# [Task brief]
Every line of the data that contains the string "scene" must be copied.

# [Provided data]
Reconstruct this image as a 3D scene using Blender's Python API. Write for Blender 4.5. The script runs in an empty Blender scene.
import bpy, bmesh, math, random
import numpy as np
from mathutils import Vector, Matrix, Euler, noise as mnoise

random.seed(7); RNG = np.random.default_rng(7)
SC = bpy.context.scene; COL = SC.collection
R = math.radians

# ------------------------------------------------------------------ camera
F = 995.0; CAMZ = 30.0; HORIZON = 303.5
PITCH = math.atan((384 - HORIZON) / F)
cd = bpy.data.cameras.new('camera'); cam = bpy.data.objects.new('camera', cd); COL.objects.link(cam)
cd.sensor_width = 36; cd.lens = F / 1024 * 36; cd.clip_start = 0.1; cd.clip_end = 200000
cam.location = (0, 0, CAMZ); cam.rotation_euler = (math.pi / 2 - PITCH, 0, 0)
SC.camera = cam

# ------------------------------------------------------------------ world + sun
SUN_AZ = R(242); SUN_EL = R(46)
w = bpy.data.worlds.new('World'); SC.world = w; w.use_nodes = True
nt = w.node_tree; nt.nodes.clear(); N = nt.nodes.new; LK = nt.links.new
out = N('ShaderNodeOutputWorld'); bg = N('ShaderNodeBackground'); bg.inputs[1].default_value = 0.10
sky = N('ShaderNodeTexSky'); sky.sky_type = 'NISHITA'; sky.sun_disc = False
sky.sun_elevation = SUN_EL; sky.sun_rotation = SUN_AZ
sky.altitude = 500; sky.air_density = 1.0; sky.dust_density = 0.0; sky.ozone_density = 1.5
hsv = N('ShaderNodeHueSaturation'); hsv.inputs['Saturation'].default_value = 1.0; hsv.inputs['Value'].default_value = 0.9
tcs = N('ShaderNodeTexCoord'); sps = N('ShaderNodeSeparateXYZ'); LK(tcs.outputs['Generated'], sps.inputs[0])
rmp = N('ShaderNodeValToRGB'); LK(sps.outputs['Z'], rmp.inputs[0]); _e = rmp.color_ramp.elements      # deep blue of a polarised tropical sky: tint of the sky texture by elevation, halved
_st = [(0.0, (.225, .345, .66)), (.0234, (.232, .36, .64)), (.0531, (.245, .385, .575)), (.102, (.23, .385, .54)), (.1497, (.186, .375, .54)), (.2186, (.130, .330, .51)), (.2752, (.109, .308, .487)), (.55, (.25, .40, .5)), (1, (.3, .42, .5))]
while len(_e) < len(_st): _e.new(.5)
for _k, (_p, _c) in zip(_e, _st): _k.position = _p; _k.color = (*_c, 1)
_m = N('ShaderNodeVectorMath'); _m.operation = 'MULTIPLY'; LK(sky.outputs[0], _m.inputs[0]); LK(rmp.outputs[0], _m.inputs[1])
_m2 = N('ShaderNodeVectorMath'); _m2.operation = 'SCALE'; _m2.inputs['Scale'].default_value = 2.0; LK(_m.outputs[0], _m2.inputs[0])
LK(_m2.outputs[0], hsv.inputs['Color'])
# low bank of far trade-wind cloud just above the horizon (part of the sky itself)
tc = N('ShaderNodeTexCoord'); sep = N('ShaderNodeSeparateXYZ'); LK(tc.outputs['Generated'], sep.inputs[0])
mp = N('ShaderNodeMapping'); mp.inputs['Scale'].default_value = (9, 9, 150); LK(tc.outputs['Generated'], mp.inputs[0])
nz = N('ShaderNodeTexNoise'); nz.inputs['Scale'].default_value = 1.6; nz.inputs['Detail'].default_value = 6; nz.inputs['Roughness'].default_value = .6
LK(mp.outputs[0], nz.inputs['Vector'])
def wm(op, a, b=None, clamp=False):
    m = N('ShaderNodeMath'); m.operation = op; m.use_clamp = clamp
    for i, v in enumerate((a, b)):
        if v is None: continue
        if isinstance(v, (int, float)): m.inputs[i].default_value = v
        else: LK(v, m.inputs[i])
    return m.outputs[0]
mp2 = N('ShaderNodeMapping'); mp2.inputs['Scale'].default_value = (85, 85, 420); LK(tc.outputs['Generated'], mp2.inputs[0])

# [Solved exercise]
Reconstruct this image as a 3D scene using Blender's Python API. Write for Blender 4.5. The script runs in an empty Blender scene.
SC = bpy.context.scene; COL = SC.collection